* _DATASET EXTRACT_:

___

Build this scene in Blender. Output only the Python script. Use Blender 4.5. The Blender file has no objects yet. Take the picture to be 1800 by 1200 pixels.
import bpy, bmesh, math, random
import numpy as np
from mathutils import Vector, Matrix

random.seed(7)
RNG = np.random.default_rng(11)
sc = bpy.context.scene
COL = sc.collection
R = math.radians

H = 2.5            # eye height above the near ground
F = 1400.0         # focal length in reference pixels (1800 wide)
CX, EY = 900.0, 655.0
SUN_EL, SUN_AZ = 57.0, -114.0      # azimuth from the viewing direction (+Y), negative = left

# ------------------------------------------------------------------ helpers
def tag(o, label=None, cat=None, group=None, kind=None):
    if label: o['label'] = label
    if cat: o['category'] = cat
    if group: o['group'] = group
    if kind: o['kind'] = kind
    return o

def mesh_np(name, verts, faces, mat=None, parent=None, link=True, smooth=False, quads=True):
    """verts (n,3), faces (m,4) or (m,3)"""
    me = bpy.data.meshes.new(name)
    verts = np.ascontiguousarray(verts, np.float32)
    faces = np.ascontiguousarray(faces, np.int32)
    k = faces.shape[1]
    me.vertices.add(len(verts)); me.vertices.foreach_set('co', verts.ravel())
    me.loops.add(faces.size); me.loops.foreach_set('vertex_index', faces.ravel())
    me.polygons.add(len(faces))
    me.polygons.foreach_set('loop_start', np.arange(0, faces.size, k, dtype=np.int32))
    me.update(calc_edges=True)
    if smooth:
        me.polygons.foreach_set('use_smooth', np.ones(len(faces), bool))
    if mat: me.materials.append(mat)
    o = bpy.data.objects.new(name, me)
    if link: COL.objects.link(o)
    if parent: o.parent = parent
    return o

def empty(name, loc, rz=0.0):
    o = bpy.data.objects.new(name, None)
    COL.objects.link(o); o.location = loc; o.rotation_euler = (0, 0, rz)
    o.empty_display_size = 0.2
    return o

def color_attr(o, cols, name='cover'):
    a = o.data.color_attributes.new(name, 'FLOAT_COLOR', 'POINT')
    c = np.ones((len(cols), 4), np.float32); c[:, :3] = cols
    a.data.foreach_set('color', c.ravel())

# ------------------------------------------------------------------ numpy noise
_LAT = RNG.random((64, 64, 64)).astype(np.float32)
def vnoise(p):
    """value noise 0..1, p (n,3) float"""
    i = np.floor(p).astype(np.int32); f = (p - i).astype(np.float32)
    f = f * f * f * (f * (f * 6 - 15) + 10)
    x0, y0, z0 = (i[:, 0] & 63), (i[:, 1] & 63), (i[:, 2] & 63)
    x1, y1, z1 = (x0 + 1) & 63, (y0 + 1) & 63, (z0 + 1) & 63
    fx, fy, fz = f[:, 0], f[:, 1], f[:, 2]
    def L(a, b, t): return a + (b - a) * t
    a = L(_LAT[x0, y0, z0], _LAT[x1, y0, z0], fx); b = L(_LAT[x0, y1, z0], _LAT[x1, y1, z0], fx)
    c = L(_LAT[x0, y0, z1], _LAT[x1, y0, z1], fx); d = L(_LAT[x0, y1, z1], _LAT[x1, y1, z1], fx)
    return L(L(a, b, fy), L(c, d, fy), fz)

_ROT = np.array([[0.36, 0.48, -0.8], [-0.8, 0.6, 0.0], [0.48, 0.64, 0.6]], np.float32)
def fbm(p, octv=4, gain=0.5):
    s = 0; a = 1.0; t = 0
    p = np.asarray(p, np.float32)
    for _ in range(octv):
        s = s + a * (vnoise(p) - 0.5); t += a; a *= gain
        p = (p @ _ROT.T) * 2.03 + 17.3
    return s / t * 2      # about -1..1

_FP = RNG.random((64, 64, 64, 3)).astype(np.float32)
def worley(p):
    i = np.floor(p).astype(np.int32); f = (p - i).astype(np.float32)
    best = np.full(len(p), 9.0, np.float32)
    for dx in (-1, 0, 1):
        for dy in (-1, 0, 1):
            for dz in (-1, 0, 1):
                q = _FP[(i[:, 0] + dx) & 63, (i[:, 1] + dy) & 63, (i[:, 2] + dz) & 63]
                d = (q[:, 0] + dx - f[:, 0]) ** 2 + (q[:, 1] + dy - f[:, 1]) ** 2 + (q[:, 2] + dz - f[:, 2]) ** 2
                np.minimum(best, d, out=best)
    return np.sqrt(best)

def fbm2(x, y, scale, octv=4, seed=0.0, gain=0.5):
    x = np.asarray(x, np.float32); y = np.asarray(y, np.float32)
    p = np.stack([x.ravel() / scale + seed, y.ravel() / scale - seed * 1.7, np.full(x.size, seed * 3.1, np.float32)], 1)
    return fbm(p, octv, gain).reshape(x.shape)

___

Write out every line of the material again, exactly as it reads.

* _RESULT FOR THIS EXERCISE_:
Build this scene in Blender. Output only the Python script. Use Blender 4.5. The Blender file has no objects yet. Take the picture to be 1800 by 1200 pixels.
import bpy, bmesh, math, random
import numpy as np
from mathutils import Vector, Matrix

random.seed(7)
RNG = np.random.default_rng(11)
sc = bpy.context.scene
COL = sc.collection
R = math.radians

H = 2.5            # eye height above the near ground
F = 1400.0         # focal length in reference pixels (1800 wide)
CX, EY = 900.0, 655.0
SUN_EL, SUN_AZ = 57.0, -114.0      # azimuth from the viewing direction (+Y), negative = left

# ------------------------------------------------------------------ helpers
def tag(o, label=None, cat=None, group=None, kind=None):
    if label: o['label'] = label
    if cat: o['category'] = cat
    if group: o['group'] = group
    if kind: o['kind'] = kind
    return o

def mesh_np(name, verts, faces, mat=None, parent=None, link=True, smooth=False, quads=True):
    """verts (n,3), faces (m,4) or (m,3)"""
    me = bpy.data.meshes.new(name)
    verts = np.ascontiguousarray(verts, np.float32)
    faces = np.ascontiguousarray(faces, np.int32)
    k = faces.shape[1]
    me.vertices.add(len(verts)); me.vertices.foreach_set('co', verts.ravel())
    me.loops.add(faces.size); me.loops.foreach_set('vertex_index', faces.ravel())
    me.polygons.add(len(faces))
    me.polygons.foreach_set('loop_start', np.arange(0, faces.size, k, dtype=np.int32))
    me.update(calc_edges=True)
    if smooth:
        me.polygons.foreach_set('use_smooth', np.ones(len(faces), bool))
    if mat: me.materials.append(mat)
    o = bpy.data.objects.new(name, me)
    if link: COL.objects.link(o)
    if parent: o.parent = parent
    return o

def empty(name, loc, rz=0.0):
    o = bpy.data.objects.new(name, None)
    COL.objects.link(o); o.location = loc; o.rotation_euler = (0, 0, rz)
    o.empty_display_size = 0.2
    return o

def color_attr(o, cols, name='cover'):
    a = o.data.color_attributes.new(name, 'FLOAT_COLOR', 'POINT')
    c = np.ones((len(cols), 4), np.float32); c[:, :3] = cols
    a.data.foreach_set('color', c.ravel())

# ------------------------------------------------------------------ numpy noise
_LAT = RNG.random((64, 64, 64)).astype(np.float32)
def vnoise(p):
    """value noise 0..1, p (n,3) float"""
    i = np.floor(p).astype(np.int32); f = (p - i).astype(np.float32)
    f = f * f * f * (f * (f * 6 - 15) + 10)
    x0, y0, z0 = (i[:, 0] & 63), (i[:, 1] & 63), (i[:, 2] & 63)
    x1, y1, z1 = (x0 + 1) & 63, (y0 + 1) & 63, (z0 + 1) & 63
    fx, fy, fz = f[:, 0], f[:, 1], f[:, 2]
    def L(a, b, t): return a + (b - a) * t
    a = L(_LAT[x0, y0, z0], _LAT[x1, y0, z0], fx); b = L(_LAT[x0, y1, z0], _LAT[x1, y1, z0], fx)
    c = L(_LAT[x0, y0, z1], _LAT[x1, y0, z1], fx); d = L(_LAT[x0, y1, z1], _LAT[x1, y1, z1], fx)
    return L(L(a, b, fy), L(c, d, fy), fz)

_ROT = np.array([[0.36, 0.48, -0.8], [-0.8, 0.6, 0.0], [0.48, 0.64, 0.6]], np.float32)
def fbm(p, octv=4, gain=0.5):
    s = 0; a = 1.0; t = 0
    p = np.asarray(p, np.float32)
    for _ in range(octv):
        s = s + a * (vnoise(p) - 0.5); t += a; a *= gain
        p = (p @ _ROT.T) * 2.03 + 17.3
    return s / t * 2      # about -1..1

_FP = RNG.random((64, 64, 64, 3)).astype(np.float32)
def worley(p):
    i = np.floor(p).astype(np.int32); f = (p - i).astype(np.float32)
    best = np.full(len(p), 9.0, np.float32)
    for dx in (-1, 0, 1):
        for dy in (-1, 0, 1):
            for dz in (-1, 0, 1):
                q = _FP[(i[:, 0] + dx) & 63, (i[:, 1] + dy) & 63, (i[:, 2] + dz) & 63]
                d = (q[:, 0] + dx - f[:, 0]) ** 2 + (q[:, 1] + dy - f[:, 1]) ** 2 + (q[:, 2] + dz - f[:, 2]) ** 2
                np.minimum(best, d, out=best)
    return np.sqrt(best)

def fbm2(x, y, scale, octv=4, seed=0.0, gain=0.5):
    x = np.asarray(x, np.float32); y = np.asarray(y, np.float32)
    p = np.stack([x.ravel() / scale + seed, y.ravel() / scale - seed * 1.7, np.full(x.size, seed * 3.1, np.float32)], 1)
    return fbm(p, octv, gain).reshape(x.shape)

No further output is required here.